A popular R.C.I.A. question; why is it necessary to confess our sins to a priest?
As we embark on another school year, we also begin the spiritual journey and inquisitive period of R.C.I.A., the Rite of Christian Initiation of Adults; recently renamed O.C.I.A, the Order of Christian Initiation of Adults. As an old timer, calling it something other than R.C.I.A. doesn’t feel right.
One of the questions the R.C.I.A. team hears year-after-year concerns the Church’s teaching on Confession and the need to confess one’s sins to a priest. It is one of the most common complaints waged against Catholics by Protestants: “Why do you need to go to a priest for confession? Why can’t you go straight to Jesus?” “Doesn’t sacramental confession deny that we have been justified through faith and made righteous by the redemptive blood of Jesus?” All of these are valid objections, but miss the mark on Catholic theology.
Catholics confess their sins to a priest because that is the method of forgiveness that God established. The Almighty alone has the power to forgive sins and the Son of God granted that authority to His Apostles – the Bishops and priests of the Catholic Church.
When we sin we bring evil and suffering not only to ourselves but to those around us. We offend not only God, but our neighbor and the body of Christ, which is the Church.
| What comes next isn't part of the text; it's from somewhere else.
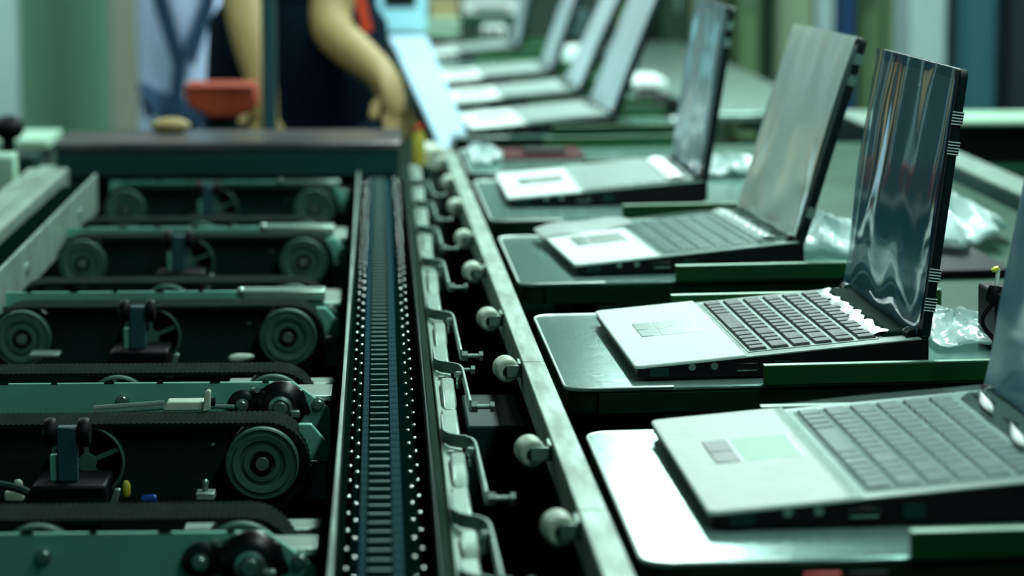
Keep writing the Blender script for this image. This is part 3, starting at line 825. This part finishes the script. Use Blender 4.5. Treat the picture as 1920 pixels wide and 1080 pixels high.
    def lf(u, v):
        y = -W+.004 + (2*W+.002)*u; z = .006+(LH-.006)*v
        q = u*7.5 + .35*math.sin(v*2.6+ph) + .5*(1-v)**2*math.sin(v*9.1+u*3)
        x = -.0040 - amp*(.5+.5*math.sin(q+ph))*(.25+.75*math.sin(v*PI)**.6) - .0007*math.sin(2.3*q+ph)
        if v < .25: x -= .0035*math.sin(u*13+ph)*(1-v/.25)*v*4
        return (x, y, z)
    fm = {'sharp': M['film'], 'front': M['film_front'], 'third': M['film_milky'], 'fourth': M['film_streak']}.get(style, M['film_blue'])
    lm(MB().sheet(lf, 70, 50)).build('screen_film', fm, lid_)
    # film flap standing out from the far edge
    if style in ('sharp', 'third', 'fourth'):
        lm(MB().sheet(lambda u, v: (-.002-.004*math.sin(v*PI)*u, W-.002+.012*u*math.sin(v*PI)**2, .02+(LH-.03)*v), 6, 40)).build('film_flap', M['film'], lid_)
    # pads on the near edge, glints painted on as white stripes
    spots = {'sharp': (.030, .058, .178, .206), 'third': (.035, .200, .226), 'fourth': (.2, .225)}.get(style, ())
    for z in spots:
        p_ = lm(MB().box(-.0012, .0092, -W-.0012, -W+.001, z, z+.013)).build('edge_pad', M['lid'] if style == 'sharp' else M['button'], lid_)
        if style == 'sharp':
            for k in range(5): lm(MB().box(-.0016, .0096, -W-.0018, -W-.0010, z+.0006+k*.0028, z+.0015+k*.0028)).build('glint_stripe', M['stripe'], p_)
    lm(MB().cyl((-.0012, -.02, .10+.133), (-1,0,0), .001, .0006, 8)).build('camera_dot', M['stripe'], lid_)
    return root
laptop((1222, 787), (1335, 965), .452, 10, 'nearest laptop, blurred, cut by the right edge of the photo, pale greenish touchpad', 'front', 1.065)
laptop((1117, 583), (1195, 690), .452, 8.0, 'laptop in sharp focus with clear film on its dark blue screen and striped tape', 'sharp')
laptop((1010, 432), (1080, 497), .452, 17.5, 'laptop behind the sharp one, lid tipped far back under wrinkled milky film', 'third')
laptop((930, 325), (955, 374), .452, 9.0, 'fourth laptop from the front with a narrow upright lid and shiny keys', 'fourth', 1.05)
def lap_at(x, yn, tip, label, yaw=0):
    # corners expressed through the same function by projecting the wanted corner points
    def proj(p):
        q = MR @ p; d = q - EYE
        s = FPX/d.dot(FW); return (960 + d.dot(RT)*s, 540 - d.dot(UP)*s)
    A = Vector((x, yn, zH(.438))); Bp = Vector((x - .357*math.sin(yaw), yn+.357*math.cos(yaw), zH(.438)))
    return laptop(proj(Bp), proj(A), .452, tip, label, 'far', keys=False)
lap_at(.232, TR[5][0]+.03, 22, 'fifth laptop, pale and blurred, first one beyond the empty tray', .03)
lap_at(.222, TR[6][0]+.03, 25, 'sixth laptop, whitish in heavy blur, lid rising past the top of the photo', 0)
lap_at(.215, TR[7][0]+.03, 20, 'seventh laptop, whitish, small in the heavy blur', 0)
lap_at(.200, TR[9][0]-.25, 14, 'farthest laptop, a pale strip with a thin bluish lid left of the others', 0)

# plastic bags
def bag(px, py, H, rx, ry, rz, label, seed, cat='bag', m='bag'):
    c = GR(px, py, H); rn = random.Random(seed)
    ph = [rn.random()*6 for _ in range(6)]
    mb = MB(); nu, nv = 48, 20
    def fn(u, v):
        a = 2*PI*u; r = math.cos((v-.5)*PI)**.6
        cr = 1 + .16*math.sin(3*a+ph[0]) + .10*math.sin(7*a+ph[1]+3*v) + .05*math.sin(13*a+ph[2]+6*v)
        z = (v**1.3)*(1+.25*math.sin(5*a+ph[3])+.15*math.sin(11*a+9*v+ph[4]))
        return (rx*r*cr*math.cos(a), ry*r*cr*math.sin(a), .001+rz*z)
    mb.sheet(fn, nu, nv)
    o = mb.build('plastic_bag', M[m]); o.matrix_world = MR @ T(c.x, c.y, zH(H)); return tag(o, label, cat)
bag(1790, 628, .452, .050, .11, .020, 'clear crumpled polythene bag on the sharp tray behind its lid', 3)
bag(1545, 465, .452, .055, .13, .034, 'milky polythene bag on the third tray between the two lids', 5)
bag(1745, 450, .474, .085, .20, .055, 'large pale plastic bag heaped right of the in-focus lid', 8)
bag(1365, 325, .452, .05, .10, .025, 'small clear bag behind the fourth laptop lid', 11)
bag(905, 300, .452, .03, .14, .02, 'white film lying on the left end of the empty tray', 13, 'film')
# dark booklet under the big bag
q = GR(1770, 498, .474)
t = tag(MB().prism(rrect(-.05, .06, -.12, .10, .01), 'z', 0, .010).build('folder', M['black'], bev=.001), 'thin black folder under the large pale plastic bag', 'folder'); t.matrix_world = MR @ T(q.x, q.y, zH(.474))
# black adapter with a yellow-tipped plug
q = GR(1868, 650, .452)
t = thing('power_adapter', 'black power adapter with a yellow-tipped plug standing beside the sharp tray', 'adapter', mw=MR @ T(q.x, q.y, zH(.452)))
B(-.008, .030, -.03, .05, 0, .058).build('body', M['black'], t, .003)
MB().lathe([(.007, 0), (.009, .004), (.008, .014), (.006, .018)], (-.008, -.02, .046), (.15, 0, 1), 16).build('plug_grip', M['black'], t)
p_ = MB().cyl((-.005, -.02, .064), (.1, 0, 1), .0022, .016, 12).build('plug_barrel', M['white_item'], t)
MB().lathe([(.004, 0), (.0042, .003), (.002, .004)], (-.0055, -.02, .079), (-.5, 0, 1), 12).build('plug_tip', M['yellow'], p_)
MB().tube([(-.008 - .012*math.sin(PI*k/12), -.025, .012+.036*k/12) for k in range(13)], .0022, 8).build('cable', M['black'], t)
# reddish board on the empty tray
q = GR(1010, 300, .452)
t = thing('circuit_board', 'dim reddish circuit board on the empty tray', 'board', mw=MR @ T(q.x, q.y, zH(.452)))
B(-.08, .08, 0, .2, 0, .004).build('board', M['pcb'], t); B(-.02, .05, .05, .12, .004, .012).build('heatsink', M['black'], t, .001)
# markers at the lower edge of the nearest tray
q = GR(1487, 1024, .470)
t = tag(B(-.012, .014, -.004, .004, 0, .006).build('tray_marker', M['red_mark'], bev=.001), 'small red marker on the nearest tray below its laptop', 'marker'); t.matrix_world = MR @ T(q.x, TR[0][0]-.007, zH(.466))
t = tag(B(-.014, .014, -.004, .004, 0, .006).build('tray_marker', M['black'], bev=.001), 'small black marker right of the red one on the nearest tray', 'marker'); t.matrix_world = MR @ T(q.x+.032, TR[0][0]-.007, zH(.466))

# mid-distance clutter right of the laptops
def item(px0, px1, py0, py1, Y, depth, m, name, label, cat, extra=None, stand=True):
    a, b = V(px0, py1, Y), V(px1, py0, Y)
    t = thing(name, label, cat, ((a.x+b.x)/2, Y, a.z)); h = (b.x-a.x)/2; H_ = b.z-a.z
    B(-h, h, 0, depth, 0, H_).build('body', M[m], t, min(.006, H_*.2))
    if extra == 'lid': B(-h-.004, h+.004, -.004, depth+.004, H_, H_+.012).build('lid', M[m], t, .003)
    if extra == 'knobs':
        for s in (-.5, .3): MB().cyl((h*s, 0, H_*.5), (0,-1,0), .012, .012, 14).build('knob', M['black'], t)
    if extra == 'slot': B(-h*.6, h*.6, -.003, 0, H_*.4, H_*.6).build('slot', M['black'], t)
    return t
item(1560, 1640, 322, 400, 4.9, .3, 'pale_item', 'parts_bin', 'pale green parts bin between the two tipped lids', 'bin', 'lid')
item(1180, 1250, 150, 186, 7.2, .3, 'white_item', 'scanner', 'small white device right of the far laptops', 'device', 'slot')
item(1200, 1260, 186, 212, 6.6, .3, 'black', 'tool_tray', 'black tool tray beside the far laptops', 'tray')
for (px, py, lab) in ((1222, 224, 'shiny ball-shaped lamp knob beyond the fourth laptop, left one'), (1262, 228, 'shiny ball-shaped lamp knob beyond the fourth laptop, right one')):
    p = V(px, py, 6.3); tag(MB().ball((0,0,0), .012, 16).build('metal_ball', M['steel'], loc=p), lab, 'knob')
# long pale side table running away on the right
t = thing('work_table', 'long pale work table running away behind the upright lids', 'table', mw=MR @ T(0, 0, 0))
zt = zH(.50)
MB().prism([(.80, 6.35), (1.10, 6.35), (1.10, 9.4), (.78, 9.4)], 'z', zt-.02, zt).build('top', M['steel_dull'], t, .003)
for x, y in ((1.04, 6.5), (1.04, 9.2)): B(x-.015, x+.02, y-.02, y+.02, 0, zt-.02).build('leg', M['steel_dull'], t); B(.9, x-.015, y-.02, y+.02, zt-.05, zt-.02).build('arm', M['steel_dull'], t)
# dark machine with pale top beam on the right
Yb_ = 6.0
a, b = V(1592, 236, Yb_), V(2060, 224, Yb_)
t = thing('cross_machine', 'long dark machine with a pale green top beam at the right', 'machine', (a.x, Yb_, 0))
L_ = b.x-a.x
B(0, L_, 0, .25, a.z, b.z).build('top_beam', M['pale_item'], t, .004)
zz = V(1592, 312, Yb_).z
B(.02, L_, .04, .22, zz, a.z).build('dark_body', M['black'], t)
B(0, L_, -.02, .25, zz-.05, zz).build('lower_beam', M['bed'], t, .004)
for x in (.04, L_*.5, L_-.04): B(x-.02, x+.02, .05, .15, 0, zz-.05).build('leg', M['teal_dark'], t)
item(1600, 1640, 232, 330, 5.7, .2, 'pale_item', 'gear_box', 'pale green gearbox at the left end of the dark machine', 'gearbox', 'knobs')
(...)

We ask for forgiveness so we can be healed and be restored to the body of believers who make up God’s people.
While Jesus Christ has already died for our sins we must accept His sacrifice to be open to His forgiveness. Jesus has conferred authority to forgive sins to His disciples, who in turn passed this authority on to others whom they sent out. This authority is conferred to priests that belong to His Church. (John 20:19-23 and 2 Cor 5:18)
It is true that we can ask for forgiveness directly from God. But it is also true that God, in His wisdom and in His goodness and mercy, has created all things in their proper order. He uses instruments and people to be channels of His love and forgiveness.
Through the sacrament of reconciliation and by confessing our sins to a priest, we are given a means by which we can be comforted in our guilt. We are given an opportunity to personally witness how God’s mercy works. And we know we can believe that with wholehearted repentance we are indeed forgiven because we have the promise of Jesus Himself.